Oracle announced today that it will acquire Eloqua, Inc. for $871 million. Oracle will pay $23.50 per share for Eloqua, a 31% premium over the marketing automation vendor’s closing stock price of $17.92 yesterday.
According to an Oracle news release, it will use Eloqua’s technology to create a “Customer Experience Cloud” offering enterprises a single, end-to-end suite of cloud applications to acquire, sell to, service and support customers. Specifically, Oracle apparently plans to rebrand Eloqua’s marketing automation platform as the “Oracle Marketing Cloud” and to position it alongside its current customer experience offerings.

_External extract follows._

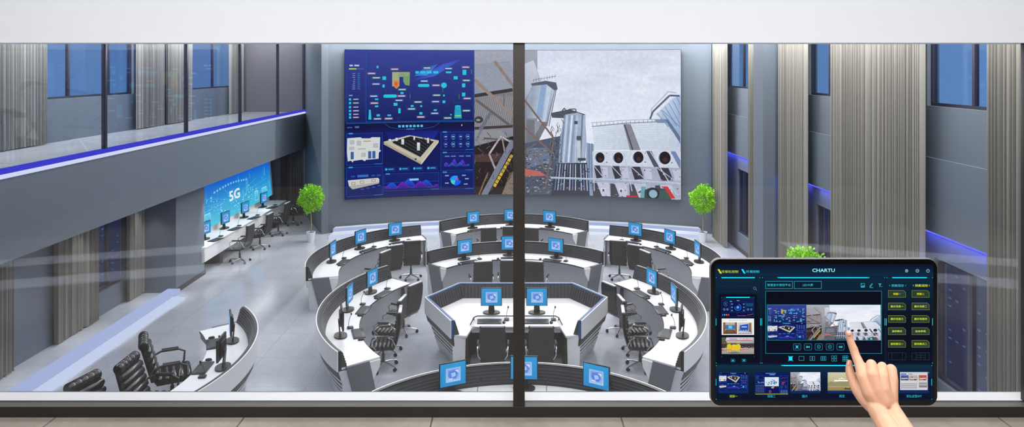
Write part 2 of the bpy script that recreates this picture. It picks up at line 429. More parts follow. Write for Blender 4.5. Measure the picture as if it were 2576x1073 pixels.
# ------------------------------------------------------------------ curtains
def curtain(y0, y1, z0, z1, x, label, seed, m='curtain', axis='y', period=.078, amp=.052, group=None, inward=1):
    r = random.Random(seed); L = y1-y0; n = int(L/.0125); prev = 0; P = []
    ph = 0
    for i in range(n+1):
        t = i/n*L; ph += (.0125)/period*2*pi*(1+.35*sin(t*3.1+seed)+.25*sin(t*7.7+seed*2))
        a = amp*(.75+.25*sin(t*5+seed)); P.append((y0+t, a*sin(ph)+.012*sin(ph*2.3)))
    b = MB(); N = len(P)
    zs = [z0, z0+(z1-z0)*.5, z1]
    def pt(u, o, z, k): 
        oo = o*(1 if k else .92)
        return (x+oo, u, z) if axis == 'y' else (u, x+oo, z)
    vs = []
    for th in (0, .006):
        for zi, z in enumerate(zs):
            for u, o in P: vs.append(pt(u, o+th, z, zi))
    fs = []
    for l in (0, 1):
        for zi in range(2):
            for i in range(N-1):
                a = l*3*N+zi*N+i; fs.append((a, a+1, a+1+N, a+N))
    for i in range(N-1): fs.append((i, i+1, 3*N+i+1, 3*N+i)); fs.append((2*N+i, 2*N+i+1, 5*N+i+1, 5*N+i))
    b.add(vs, fs)
    o = b.build('curtain', M[m], smooth=True)
    return tag(o, label, 'curtain', group)
gl = 'taupe curtains on the lower left wall'; gu = 'taupe curtains on the balcony wall'; gr = 'tall taupe curtains on the right wall'
curtain(11.0, 12.6, .03, 2.48, -9.09, 'taupe pleated curtain under the balcony at the far left edge of the photo', 1, group=gl)
curtain(13.75, 15.15, .03, 2.48, -9.09, 'taupe pleated curtain under the balcony, just left of the lower night window', 2, group=gl)
curtain(16.3, 16.98, .03, 2.48, -9.08, 'taupe pleated curtain between the lower night window and the grey pier', 3, group=gl)
curtain(11.6, 14.95, 3.87, 8.9, -10.08, 'tall pleated curtain on the balcony left of the wide blue window', 4, group=gu)
curtain(18.45, 19.95, 3.87, 8.9, -10.08, 'pleated curtain on the balcony just right of the wide blue window', 5, group=gu)
curtain(20.1, 21.7, 3.87, 8.9, -10.08, 'pleated curtain on the balcony just left of the narrow blue window', 6, group=gu)
curtain(24.6, 25.8, 3.87, 8.9, -10.08, 'pleated curtain on the balcony right of the narrow blue window near the end wall', 7, group=gu)
curtain(-8.75, -7.95, .03, 2.48, 25.9, 'dark brown grey curtain at the far end of the alcove behind the wall desk chairs', 8, 'darkcurtain', 'x')
curtain(21.2, 22.5, .03, 8.9, 6.42, 'tall narrow taupe curtain beside the right potted tree by the back wall', 9, group=gr)
curtain(18.25, 19.45, .03, 8.9, 6.55, 'thin strip of taupe curtain just left of the smooth pilaster', 10, group=gr)
curtain(15.55, 17.15, .03, 8.9, 6.52, 'tall taupe curtain just right of the smooth pilaster', 11, group=gr)
curtain(12.75, 14.25, .03, 8.9, 6.5, 'left one of the two adjoining wide taupe curtains above the tablet', 12, group=gr)
curtain(11.1, 12.62, .03, 8.9, 6.5, 'right one of the two adjoining wide taupe curtains above the tablet', 13, group=gr)
curtain(7.7, 9.55, .03, 8.9, 6.5, 'taupe curtain at the far right edge of the photo', 14, group=gr)

# ------------------------------------------------------------------ outside
def facade_mat(name, wallc, litc, sx, sz, dens):
    m = mat(name, wallc, .8, var=.1); nt = m.node_tree; b = nt.nodes['Principled BSDF']
    tc = nt.nodes.new('ShaderNodeTexCoord'); sp = nt.nodes.new('ShaderNodeSeparateXYZ'); nt.links.new(tc.outputs['Object'], sp.inputs[0])
    cb = nt.nodes.new('ShaderNodeCombineXYZ'); ad = nt.nodes.new('ShaderNodeMath'); nt.links.new(sp.outputs[0], ad.inputs[0]); nt.links.new(sp.outputs[1], ad.inputs[1]); nt.links.new(ad.outputs[0], cb.inputs[0]); nt.links.new(sp.outputs[2], cb.inputs[1])
    br = nt.nodes.new('ShaderNodeTexBrick'); br.offset = 0; br.inputs['Scale'].default_value = 1; br.inputs['Brick Width'].default_value = sx; br.inputs['Row Height'].default_value = sz
    br.inputs['Mortar Size'].default_value = .09; br.inputs['Color1'].default_value = (0, 0, 0, 1); br.inputs['Color2'].default_value = (1, 1, 1, 1); br.inputs['Mortar'].default_value = (0, 0, 0, 1)
    nt.links.new(cb.outputs[0], br.inputs[0])
    g = nt.nodes.new('ShaderNodeMath'); g.operation = 'GREATER_THAN'; g.inputs[1].default_value = dens
    nt.links.new(br.outputs['Color'], g.inputs[0])
    b.inputs['Emission Color'].default_value = (*lin(litc), 1)
    k = nt.nodes.new('ShaderNodeMath'); k.operation = 'MULTIPLY'; k.inputs[1].default_value = .9; nt.links.new(g.outputs[0], k.inputs[0])
    nt.links.new(k.outputs[0], b.inputs['Emission Strength']); m.cycles.emission_sampling = 'NONE'
    return m
fm1 = facade_mat('night facade', (58, 70, 128), (70, 96, 150), .3, .22, .62)
fm2 = facade_mat('night facade warm', (50, 56, 96), (150, 96, 60), .3, .2, .86)
def building(x0, x1, y0, y1, z1, m, label):
    t = thing('office_building', label, 'building', ((x0+x1)/2, (y0+y1)/2, -8), group=None)
    hx, hy = (x1-x0)/2, (y1-y0)/2
    MB().box(-hx, hx, -hy, hy, 0, z1+8).build('wall', m, t)
    MB().box(-hx-.1, hx+.1, -hy-.1, hy+.1, z1+8, z1+8.15).build('roof', M['charcoal'], t)
building(-20, -14.0, 16, 28.5, 3.9, fm1, 'dark navy office block seen through the lower left window')
building(11.5, 18, 32.0, 42, 3.6, fm2, 'dark block with orange lit rows seen through the farthest lower window on the right')
building(12.0, 19, 24.0, 30.5, 3.6, fm1, 'dark navy block seen through the middle lower window on the right')
building(12.0, 20, 13, 22.5, 3.4, fm1, 'dark navy block seen beyond the right lower window beside the tablet')
struct(MB().box(-60, 60, -40, 80, -8.4, -8.0), 'floor_outside', mat('night ground', (40, 42, 50), .9, var=.2))
W = bpy.data.worlds.new('world'); S.world = W; W.use_nodes = True; nt = W.node_tree; bg = nt.nodes['Background']
tc = nt.nodes.new('ShaderNodeTexCoord'); sp = nt.nodes.new('ShaderNodeSeparateXYZ'); nt.links.new(tc.outputs['Generated'], sp.inputs[0])
cr = nt.nodes.new('ShaderNodeValToRGB'); nt.links.new(sp.outputs[2], cr.inputs[0])
cr.color_ramp.elements[0].position = 0; cr.color_ramp.elements[0].color = (*lin((112, 152, 200)), 1)
cr.color_ramp.elements[1].position = .35; cr.color_ramp.elements[1].color = (*lin((160, 180, 222)), 1)
nt.links.new(cr.outputs[0], bg.inputs[0]); bg.inputs[1].default_value = 1.1

# ------------------------------------------------------------------ viewing gallery and window
struct(MB().box(-5, 5, -3.0, 3.3, 3.65, 3.85), 'floor_viewing', M['gfloor'])
struct(MB().box(-5.2, 5.2, -3.2, 3.3, 6.75, 6.9), 'ceiling_viewing', M['header'])
struct(MB().box(-5.2, -5, -3.0, 3.45, 3.65, 6.9).box(5, 5.2, -3.0, 3.45, 3.65, 6.9).box(-5.2, 5.2, -3.2, -3, 3.65, 6.9), 'wall_viewing', M['charcoal'])
struct(MB().box(-5, 5, 3.27, 3.45, 5.617, ZC), 'wall_fade_band', M['header'])  # added white header imitating a pale fade across the top
for i, (a, c) in enumerate((((-4.6, .78), (-2.5, .08)), ((-4.4, 1.42), (-2.2, .72)), ((4.6, .78), (2.5, .08)), ((4.4, 1.42), (2.2, .72)))):
    b = MB(); b.prism([(a[0], a[1]), (c[0], c[1]), (c[0], c[1]+.28), (a[0], a[1]+.28)], 3.85, 3.856); struct(b, 'trim_%d' % (8+i), M['header'])  # added unseen white strips, laid to mirror as bright stripes in the glass
win = bpy.data.objects.new('window_1', None); COL.objects.link(win); win['kind'] = 'structure'; win.location = (0, 3.33, 3.85)
MB().box(-5, 5, -.045, .018, 0, .049).build('bottom_rail', M['frame'], win)
MB().box(-5, 5, -.045, .018, .049, .0505).build('rail_top', M['frametop'], win)
MB().box(-5, 5, .018, .104, 0, .050).build('ledge', M['ledge'], win)
MB().box(-.0095, .0455, -.045, .03, .0505, 1.767).build('mullion', M['frame'], win, bevel=.003)
MB().box(2.440, 2.55, -.045, .03, .0505, 1.767).build('jamb', M['frame'], win, bevel=.003)
for x0, x1 in ((-5, -.0095), (.0455, 2.44), (2.55, 5)):
    MB().box(x0, x1, .0, .008, .0505, 1.767).build('pane', M['glass'], win)

# ------------------------------------------------------------------ room lights, and lights added for their effect
def area(name, loc, rot, sx, sy, p, c=(255, 252, 247)):
    l = bpy.data.lights.new(name, 'AREA'); l.shape = 'RECTANGLE'; l.size = sx; l.size_y = sy; l.energy = p; l.color = lin(c)
    o = bpy.data.objects.new(name, l); COL.objects.link(o); o.location = loc; o.rotation_euler = rot; return o
for x in (-4.2, 0, 3.8):
    for y in (7.5, 12.5, 17.5, 21.5):
        fx = thing('ceiling_light', 'white square light panel in the hall ceiling', 'light', (x, y, ZC-.06), group='hall ceiling panels')
        MB().box(-.9, .9, -.9, .9, .04, .06).build('diffuser', M['lamp'], fx)
        MB().box(-.95, -.9, -.95, .95, 0, .06).box(.9, .95, -.95, .95, 0, .06).box(-.9, .9, -.95, -.9, 0, .06).box(-.9, .9, .9, .95, 0, .06).build('frame', M['alu'], fx)
        area('ceiling_light', (x, y, ZC-.05), (0, 0, 0), 1.7, 1.7, LP)
# added lights without fixtures, whitening the upper walls (above the window head)
for i in range(9):
    x = -5.6+1.4*i; area('added_wall_fill', (x, arcpt(15.6, x), 7.0), (radians(-22), 0, 0), 1.35, .12, WP)
for i in range(6):
    y = 6.5+2.9*i; area('added_wall_fill', (6.15, y, 6.75), (0, radians(-20), 0), .12, 2.7, WP*1.25)
    area('added_wall_fill', (-9.7, y+2, 6.9), (0, radians(20), 0), .12, 2.7, WP*1.4)
area('added_wall_fill', (-9.0, 25.5, 6.9), (radians(-20), 0, 0), 2.0, .12, WP)
# downlights under the balcony edge and over the alcove
def spot(name, loc, p, ang, blend=.6, rot=(0, 0, 0)):
    l = bpy.data.lights.new(name, 'SPOT'); l.energy = p; l.spot_size = radians(ang); l.spot_blend = blend; l.shadow_soft_size = .05
    o = bpy.data.objects.new(name, l); COL.objects.link(o); o.location = loc; o.rotation_euler = rot
for y in (12.0, 14.0, 16.4, 18.6, 23.4): spot('downlight', (-7.95, y, 2.49), 120, 46, 1., (0, radians(12), 0))
for y in (12.6, 14.4, 16.6): spot('downlight', (-8.8, y, 2.49), 60, 70, 1.)
area('alcove_light', (-8.5, 21.6, 2.47), (0, 0, 0), .3, 6, 30)
for y in (5.6, 9.6, 13.6, 17.6, 21.2): area('blue_cove_light', (6.69, y, 2.85), (0, radians(-14), 0), .04, 3.6, 20, (96, 100, 255))
area('added_band_fill', (0, 2.85, 6.6), (radians(25), 0, 0), 7, .1, 7)  # added light without a fixture, brightening the white band towards its top
for x in (-3.6, 3.6): spot('added_strip_spot', (x, .8, 6.7), 330, 62, .5)  # added unseen spots that make the floor strips reflect brighter
area('viewing_ceiling_light', (0, 1.2, 6.7), (0, 0, 0), 6, 1.2, GP)
area('viewing_ceiling_light', (0, -1.6, 6.7), (0, 0, 0), 6, .8, GP*.6)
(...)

“Eloqua’s leading marketing automation cloud will become the centerpiece of the Oracle Marketing Cloud and is an important addition to the Oracle Customer Experience offering, which includes the Oracle Sales Cloud, Oracle Commerce Cloud, Oracle Service Cloud, Oracle Content Cloud and Oracle Social Cloud,” said Thomas Kurlan, Executive Vice President, Oracle Development, in a prepared statement.
Our Take: Eloqua Goes First – But It Won’t Go Last
This is a breaking story, and Demand Gen Report will provide updates and additional commentary as it becomes available. This deal, however, is clearly going to set off a seismic shift in the marketing automation market on several levels:
- First, the deal changes the rules of engagement for other CRM vendors in this space. Microsoft, SAP and especially Salesforce.com will come under heavy pressure to acquire mature marketing automation solutions in order to compete against a soup-to-nuts Oracle customer experience suite.
- The deal will have an especially significant impact on Salesforce.com, which has limited its “Marketing Cloud” strategy mostly to social marketing acquisitions such as Buddy Media and Radian6. At this point, given the intense rivalry between Salesforce and Oracle, how can Salesforce afford not to respond with a strategic acquisition of its own? (It’s also interesting to note that Salesforce is currently an Eloqua client.)
- Finally, other marketing automation vendors will likely scramble to reposition themselves in the wake of the Oracle-Eloqua deal. Some will increasingly market themselves based on best-of-breed flexibility and ease of use; others, no doubt, are calculating the odds that they’ll be the next winners in the CRM vendor acquisition lottery.